The government’s decision to push ahead with a high speed rail line to the Midlands and North West (HS2) got a welcome from the Rail Freight Group and a warning from the Freight Transport Association that it must not be allowed to distract from the needs of rail freight.
The RFG said the development of HS2 would provide significant new capacity, freeing up rail paths on the existing network. “
These paths are vital to enable more rail freight, particularly containers, to move between major UK conurbations. Here, container traffic has grown by 56 per cent in the last 8 years, and customers, particularly in the retail sector, are pressing the rail freight industry to take more of their goods by rail, for reliability, price and low carbon reasons.”
But Christopher Snelling, the FTA’s head of supply chain policy, warned: “While HS2 will yield only some indirect benefit to freight it most certainly shouldn’t be introduced at its expense, whether in terms of diverting funding away from other areas or by jeopardising existing freight paths.
“Rail freight demands a fair share of any capacity created by HS2 on the existing network.
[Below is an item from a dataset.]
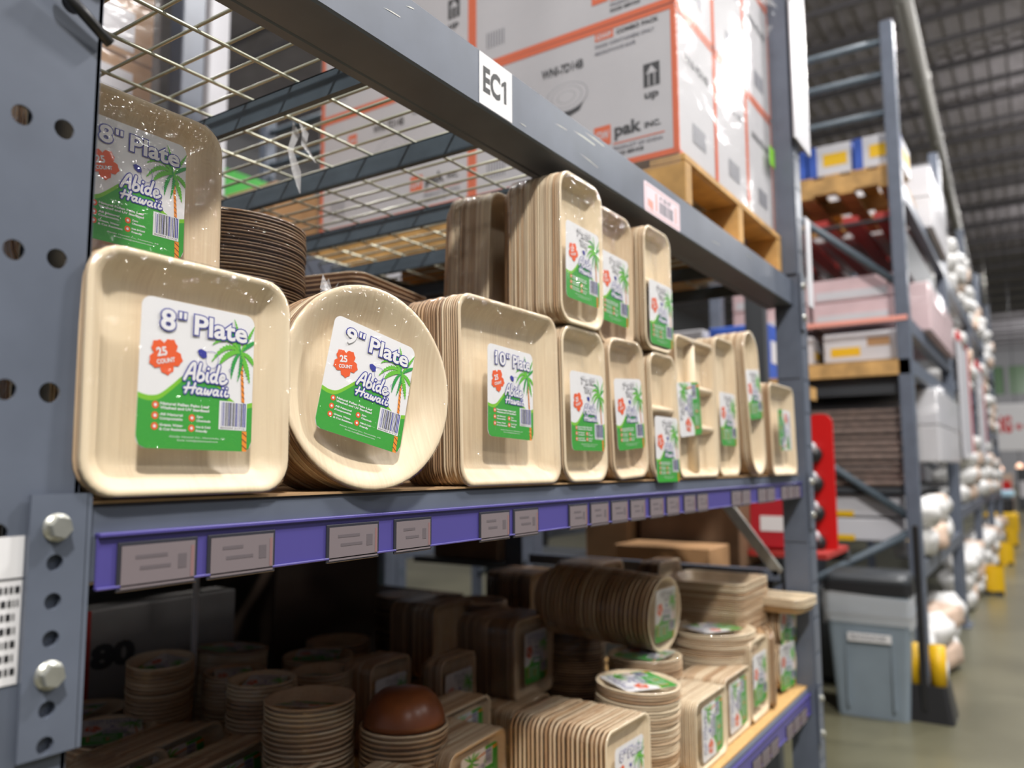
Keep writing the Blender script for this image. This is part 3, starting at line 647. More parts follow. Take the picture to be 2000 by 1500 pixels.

We must try to support what is not just a growing market, but one without which the UK’s emissions reduction targets would begin to look a lot less achievable.”
RFG chairman Tony Berkeley said: “We congratulate the Government in standing firm and announcing the go-ahead for this vital transport link. We urge it to press ahead with HS2 with the minimum of delay as a means, not only of delivering much needed capacity on this corridor, but of making a major contribution to reducing the carbon emissions from road freight transport that is can unlock.”